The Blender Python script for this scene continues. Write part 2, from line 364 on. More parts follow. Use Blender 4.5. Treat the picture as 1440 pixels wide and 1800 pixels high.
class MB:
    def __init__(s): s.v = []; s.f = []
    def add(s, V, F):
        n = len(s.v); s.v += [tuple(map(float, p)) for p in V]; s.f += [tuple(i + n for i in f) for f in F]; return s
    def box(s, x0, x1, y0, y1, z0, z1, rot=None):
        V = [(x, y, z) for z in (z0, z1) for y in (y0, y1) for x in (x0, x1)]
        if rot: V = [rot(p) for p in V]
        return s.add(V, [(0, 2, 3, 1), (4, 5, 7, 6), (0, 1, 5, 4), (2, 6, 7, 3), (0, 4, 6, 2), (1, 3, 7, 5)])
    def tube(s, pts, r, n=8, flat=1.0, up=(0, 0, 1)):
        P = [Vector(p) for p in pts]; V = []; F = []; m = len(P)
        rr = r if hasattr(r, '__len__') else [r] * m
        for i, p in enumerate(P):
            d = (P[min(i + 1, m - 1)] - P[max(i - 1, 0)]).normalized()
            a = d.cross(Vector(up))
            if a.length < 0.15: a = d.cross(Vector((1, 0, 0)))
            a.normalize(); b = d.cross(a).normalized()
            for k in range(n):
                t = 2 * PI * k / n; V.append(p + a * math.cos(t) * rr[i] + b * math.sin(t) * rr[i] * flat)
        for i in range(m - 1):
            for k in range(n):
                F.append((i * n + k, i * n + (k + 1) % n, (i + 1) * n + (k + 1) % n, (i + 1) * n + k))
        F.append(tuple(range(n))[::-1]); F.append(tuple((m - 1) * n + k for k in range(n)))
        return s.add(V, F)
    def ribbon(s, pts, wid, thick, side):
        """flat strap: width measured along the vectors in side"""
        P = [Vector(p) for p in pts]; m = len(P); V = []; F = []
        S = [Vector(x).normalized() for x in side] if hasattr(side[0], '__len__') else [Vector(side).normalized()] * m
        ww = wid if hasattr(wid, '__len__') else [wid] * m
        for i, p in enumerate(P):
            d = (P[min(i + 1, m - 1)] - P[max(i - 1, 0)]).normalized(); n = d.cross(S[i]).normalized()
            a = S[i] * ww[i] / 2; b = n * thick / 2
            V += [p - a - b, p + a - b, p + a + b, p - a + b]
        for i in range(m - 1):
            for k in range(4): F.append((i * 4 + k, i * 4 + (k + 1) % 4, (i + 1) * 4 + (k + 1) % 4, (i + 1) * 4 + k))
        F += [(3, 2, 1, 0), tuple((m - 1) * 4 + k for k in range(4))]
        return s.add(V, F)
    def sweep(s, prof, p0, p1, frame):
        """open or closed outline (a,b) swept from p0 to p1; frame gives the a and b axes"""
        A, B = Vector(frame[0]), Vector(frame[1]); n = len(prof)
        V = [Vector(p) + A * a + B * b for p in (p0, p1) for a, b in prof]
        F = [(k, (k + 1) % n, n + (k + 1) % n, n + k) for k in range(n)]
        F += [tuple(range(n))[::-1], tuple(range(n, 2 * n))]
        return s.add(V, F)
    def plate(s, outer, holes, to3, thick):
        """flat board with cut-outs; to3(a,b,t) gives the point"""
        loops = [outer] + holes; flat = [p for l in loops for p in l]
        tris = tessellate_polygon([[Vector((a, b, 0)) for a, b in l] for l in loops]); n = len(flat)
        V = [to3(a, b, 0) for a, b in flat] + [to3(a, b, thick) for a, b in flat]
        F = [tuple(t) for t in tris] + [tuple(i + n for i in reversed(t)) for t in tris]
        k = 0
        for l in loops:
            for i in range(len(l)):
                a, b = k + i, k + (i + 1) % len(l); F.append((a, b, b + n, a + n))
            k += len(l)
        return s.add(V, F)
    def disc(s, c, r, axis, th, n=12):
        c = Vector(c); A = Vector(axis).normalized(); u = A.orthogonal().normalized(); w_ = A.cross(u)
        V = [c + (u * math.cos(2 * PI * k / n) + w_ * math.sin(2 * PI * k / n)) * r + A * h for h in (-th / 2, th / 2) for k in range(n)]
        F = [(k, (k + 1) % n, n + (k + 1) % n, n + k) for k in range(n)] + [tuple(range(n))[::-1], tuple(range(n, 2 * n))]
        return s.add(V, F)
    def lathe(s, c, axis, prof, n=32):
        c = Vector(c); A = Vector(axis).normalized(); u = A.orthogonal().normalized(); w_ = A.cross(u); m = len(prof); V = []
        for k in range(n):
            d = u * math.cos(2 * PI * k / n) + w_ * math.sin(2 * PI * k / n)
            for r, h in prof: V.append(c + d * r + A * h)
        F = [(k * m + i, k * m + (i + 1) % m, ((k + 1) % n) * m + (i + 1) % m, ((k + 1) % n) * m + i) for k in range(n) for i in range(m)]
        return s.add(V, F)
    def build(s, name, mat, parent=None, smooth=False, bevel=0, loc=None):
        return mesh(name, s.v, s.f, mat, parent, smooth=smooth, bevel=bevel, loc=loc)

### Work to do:
Set out the complete listing exactly as shown.

### Task output:
The Blender Python script for this scene continues. Write part 2, from line 364 on. More parts follow. Use Blender 4.5. Treat the picture as 1440 pixels wide and 1800 pixels high.
class MB:
    def __init__(s): s.v = []; s.f = []
    def add(s, V, F):
        n = len(s.v); s.v += [tuple(map(float, p)) for p in V]; s.f += [tuple(i + n for i in f) for f in F]; return s
    def box(s, x0, x1, y0, y1, z0, z1, rot=None):
        V = [(x, y, z) for z in (z0, z1) for y in (y0, y1) for x in (x0, x1)]
        if rot: V = [rot(p) for p in V]
        return s.add(V, [(0, 2, 3, 1), (4, 5, 7, 6), (0, 1, 5, 4), (2, 6, 7, 3), (0, 4, 6, 2), (1, 3, 7, 5)])
    def tube(s, pts, r, n=8, flat=1.0, up=(0, 0, 1)):
        P = [Vector(p) for p in pts]; V = []; F = []; m = len(P)
        rr = r if hasattr(r, '__len__') else [r] * m
        for i, p in enumerate(P):
            d = (P[min(i + 1, m - 1)] - P[max(i - 1, 0)]).normalized()
            a = d.cross(Vector(up))
            if a.length < 0.15: a = d.cross(Vector((1, 0, 0)))
            a.normalize(); b = d.cross(a).normalized()
            for k in range(n):
                t = 2 * PI * k / n; V.append(p + a * math.cos(t) * rr[i] + b * math.sin(t) * rr[i] * flat)
        for i in range(m - 1):
            for k in range(n):
                F.append((i * n + k, i * n + (k + 1) % n, (i + 1) * n + (k + 1) % n, (i + 1) * n + k))
        F.append(tuple(range(n))[::-1]); F.append(tuple((m - 1) * n + k for k in range(n)))
        return s.add(V, F)
    def ribbon(s, pts, wid, thick, side):
        """flat strap: width measured along the vectors in side"""
        P = [Vector(p) for p in pts]; m = len(P); V = []; F = []
        S = [Vector(x).normalized() for x in side] if hasattr(side[0], '__len__') else [Vector(side).normalized()] * m
        ww = wid if hasattr(wid, '__len__') else [wid] * m
        for i, p in enumerate(P):
            d = (P[min(i + 1, m - 1)] - P[max(i - 1, 0)]).normalized(); n = d.cross(S[i]).normalized()
            a = S[i] * ww[i] / 2; b = n * thick / 2
            V += [p - a - b, p + a - b, p + a + b, p - a + b]
        for i in range(m - 1):
            for k in range(4): F.append((i * 4 + k, i * 4 + (k + 1) % 4, (i + 1) * 4 + (k + 1) % 4, (i + 1) * 4 + k))
        F += [(3, 2, 1, 0), tuple((m - 1) * 4 + k for k in range(4))]
        return s.add(V, F)
    def sweep(s, prof, p0, p1, frame):
        """open or closed outline (a,b) swept from p0 to p1; frame gives the a and b axes"""
        A, B = Vector(frame[0]), Vector(frame[1]); n = len(prof)
        V = [Vector(p) + A * a + B * b for p in (p0, p1) for a, b in prof]
        F = [(k, (k + 1) % n, n + (k + 1) % n, n + k) for k in range(n)]
        F += [tuple(range(n))[::-1], tuple(range(n, 2 * n))]
        return s.add(V, F)
    def plate(s, outer, holes, to3, thick):
        """flat board with cut-outs; to3(a,b,t) gives the point"""
        loops = [outer] + holes; flat = [p for l in loops for p in l]
        tris = tessellate_polygon([[Vector((a, b, 0)) for a, b in l] for l in loops]); n = len(flat)
        V = [to3(a, b, 0) for a, b in flat] + [to3(a, b, thick) for a, b in flat]
        F = [tuple(t) for t in tris] + [tuple(i + n for i in reversed(t)) for t in tris]
        k = 0
        for l in loops:
            for i in range(len(l)):
                a, b = k + i, k + (i + 1) % len(l); F.append((a, b, b + n, a + n))
            k += len(l)
        return s.add(V, F)
    def disc(s, c, r, axis, th, n=12):
        c = Vector(c); A = Vector(axis).normalized(); u = A.orthogonal().normalized(); w_ = A.cross(u)
        V = [c + (u * math.cos(2 * PI * k / n) + w_ * math.sin(2 * PI * k / n)) * r + A * h for h in (-th / 2, th / 2) for k in range(n)]
        F = [(k, (k + 1) % n, n + (k + 1) % n, n + k) for k in range(n)] + [tuple(range(n))[::-1], tuple(range(n, 2 * n))]
        return s.add(V, F)
    def lathe(s, c, axis, prof, n=32):
        c = Vector(c); A = Vector(axis).normalized(); u = A.orthogonal().normalized(); w_ = A.cross(u); m = len(prof); V = []
        for k in range(n):
            d = u * math.cos(2 * PI * k / n) + w_ * math.sin(2 * PI * k / n)
            for r, h in prof: V.append(c + d * r + A * h)
        F = [(k * m + i, k * m + (i + 1) % m, ((k + 1) % n) * m + (i + 1) % m, ((k + 1) % n) * m + i) for k in range(n) for i in range(m)]
        return s.add(V, F)
    def build(s, name, mat, parent=None, smooth=False, bevel=0, loc=None):
        return mesh(name, s.v, s.f, mat, parent, smooth=smooth, bevel=bevel, loc=loc)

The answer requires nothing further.